-- Start --

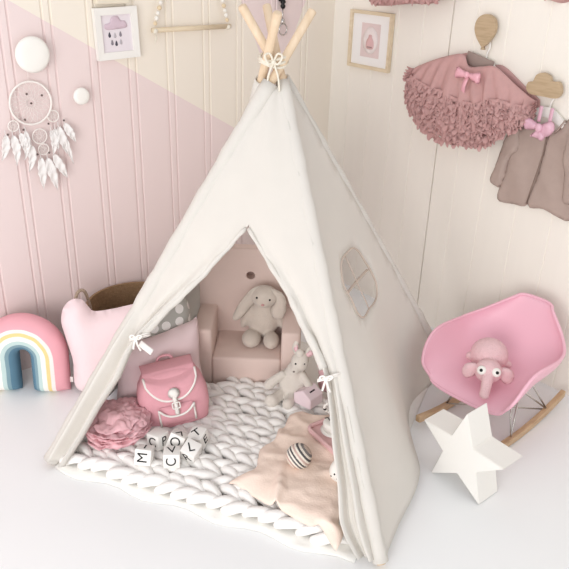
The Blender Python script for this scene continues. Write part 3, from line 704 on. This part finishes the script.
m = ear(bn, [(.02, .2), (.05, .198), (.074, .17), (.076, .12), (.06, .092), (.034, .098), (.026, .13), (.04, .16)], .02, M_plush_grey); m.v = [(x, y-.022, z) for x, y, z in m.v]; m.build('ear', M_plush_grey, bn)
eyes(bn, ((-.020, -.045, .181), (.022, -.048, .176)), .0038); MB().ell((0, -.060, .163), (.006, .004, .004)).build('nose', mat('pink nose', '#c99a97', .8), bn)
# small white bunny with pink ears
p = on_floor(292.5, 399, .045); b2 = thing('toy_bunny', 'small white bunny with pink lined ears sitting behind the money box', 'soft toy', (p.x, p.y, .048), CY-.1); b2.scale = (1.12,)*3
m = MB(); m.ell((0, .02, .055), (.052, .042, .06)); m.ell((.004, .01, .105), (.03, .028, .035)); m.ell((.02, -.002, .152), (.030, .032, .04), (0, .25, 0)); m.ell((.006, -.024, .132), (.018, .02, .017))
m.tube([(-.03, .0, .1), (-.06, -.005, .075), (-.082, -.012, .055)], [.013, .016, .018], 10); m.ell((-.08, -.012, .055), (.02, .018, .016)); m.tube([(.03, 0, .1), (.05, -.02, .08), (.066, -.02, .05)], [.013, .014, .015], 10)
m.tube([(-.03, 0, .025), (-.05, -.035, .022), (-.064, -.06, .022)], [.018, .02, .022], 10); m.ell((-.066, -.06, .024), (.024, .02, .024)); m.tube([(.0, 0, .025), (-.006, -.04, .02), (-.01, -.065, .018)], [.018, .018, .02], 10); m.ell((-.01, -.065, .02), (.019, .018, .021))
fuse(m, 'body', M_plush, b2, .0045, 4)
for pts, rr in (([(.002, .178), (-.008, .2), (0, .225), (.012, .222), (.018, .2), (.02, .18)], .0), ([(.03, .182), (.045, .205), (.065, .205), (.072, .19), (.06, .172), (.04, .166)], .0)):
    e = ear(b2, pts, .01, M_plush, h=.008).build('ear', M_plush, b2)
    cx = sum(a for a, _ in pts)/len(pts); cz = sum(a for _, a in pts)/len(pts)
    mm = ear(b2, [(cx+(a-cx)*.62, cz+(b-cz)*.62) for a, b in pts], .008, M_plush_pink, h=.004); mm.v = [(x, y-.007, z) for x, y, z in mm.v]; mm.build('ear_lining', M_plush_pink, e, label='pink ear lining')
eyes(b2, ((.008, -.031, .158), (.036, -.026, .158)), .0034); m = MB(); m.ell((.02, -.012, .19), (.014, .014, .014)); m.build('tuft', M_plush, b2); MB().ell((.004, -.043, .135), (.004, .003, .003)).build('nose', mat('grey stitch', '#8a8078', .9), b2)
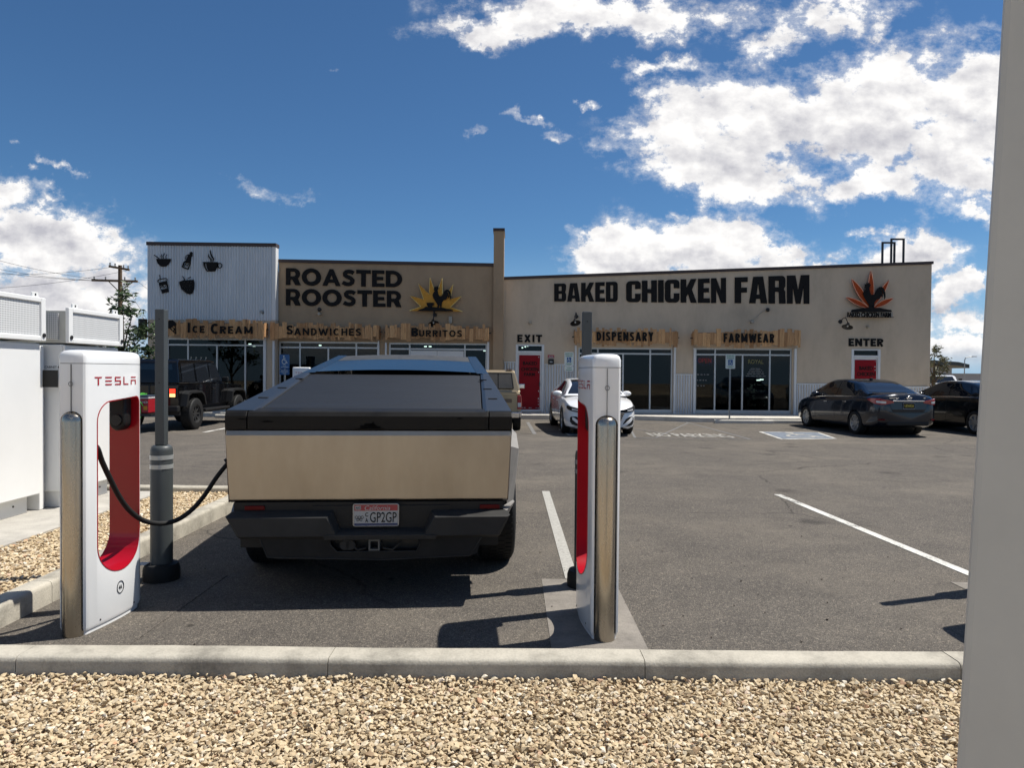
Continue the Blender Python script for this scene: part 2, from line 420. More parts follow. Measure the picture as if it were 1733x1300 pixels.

-- End --

## Exercise brief
Transcribe the complete set of entries verbatim. No pictures belong in the copy.

## Written response
The Blender Python script for this scene continues. Write part 3, from line 704 on. This part finishes the script.
m = ear(bn, [(.02, .2), (.05, .198), (.074, .17), (.076, .12), (.06, .092), (.034, .098), (.026, .13), (.04, .16)], .02, M_plush_grey); m.v = [(x, y-.022, z) for x, y, z in m.v]; m.build('ear', M_plush_grey, bn)
eyes(bn, ((-.020, -.045, .181), (.022, -.048, .176)), .0038); MB().ell((0, -.060, .163), (.006, .004, .004)).build('nose', mat('pink nose', '#c99a97', .8), bn)
# small white bunny with pink ears
p = on_floor(292.5, 399, .045); b2 = thing('toy_bunny', 'small white bunny with pink lined ears sitting behind the money box', 'soft toy', (p.x, p.y, .048), CY-.1); b2.scale = (1.12,)*3
m = MB(); m.ell((0, .02, .055), (.052, .042, .06)); m.ell((.004, .01, .105), (.03, .028, .035)); m.ell((.02, -.002, .152), (.030, .032, .04), (0, .25, 0)); m.ell((.006, -.024, .132), (.018, .02, .017))
m.tube([(-.03, .0, .1), (-.06, -.005, .075), (-.082, -.012, .055)], [.013, .016, .018], 10); m.ell((-.08, -.012, .055), (.02, .018, .016)); m.tube([(.03, 0, .1), (.05, -.02, .08), (.066, -.02, .05)], [.013, .014, .015], 10)
m.tube([(-.03, 0, .025), (-.05, -.035, .022), (-.064, -.06, .022)], [.018, .02, .022], 10); m.ell((-.066, -.06, .024), (.024, .02, .024)); m.tube([(.0, 0, .025), (-.006, -.04, .02), (-.01, -.065, .018)], [.018, .018, .02], 10); m.ell((-.01, -.065, .02), (.019, .018, .021))
fuse(m, 'body', M_plush, b2, .0045, 4)
for pts, rr in (([(.002, .178), (-.008, .2), (0, .225), (.012, .222), (.018, .2), (.02, .18)], .0), ([(.03, .182), (.045, .205), (.065, .205), (.072, .19), (.06, .172), (.04, .166)], .0)):
    e = ear(b2, pts, .01, M_plush, h=.008).build('ear', M_plush, b2)
    cx = sum(a for a, _ in pts)/len(pts); cz = sum(a for _, a in pts)/len(pts)
    mm = ear(b2, [(cx+(a-cx)*.62, cz+(b-cz)*.62) for a, b in pts], .008, M_plush_pink, h=.004); mm.v = [(x, y-.007, z) for x, y, z in mm.v]; mm.build('ear_lining', M_plush_pink, e, label='pink ear lining')
eyes(b2, ((.008, -.031, .158), (.036, -.026, .158)), .0034); m = MB(); m.ell((.02, -.012, .19), (.014, .014, .014)); m.build('tuft', M_plush, b2); MB().ell((.004, -.043, .135), (.004, .003, .003)).build('nose', mat('grey stitch', '#8a8078', .9), b2)
Continue the Blender Python script for this scene: part 2, from line 420. More parts follow. Measure the picture as if it were 1733x1300 pixels.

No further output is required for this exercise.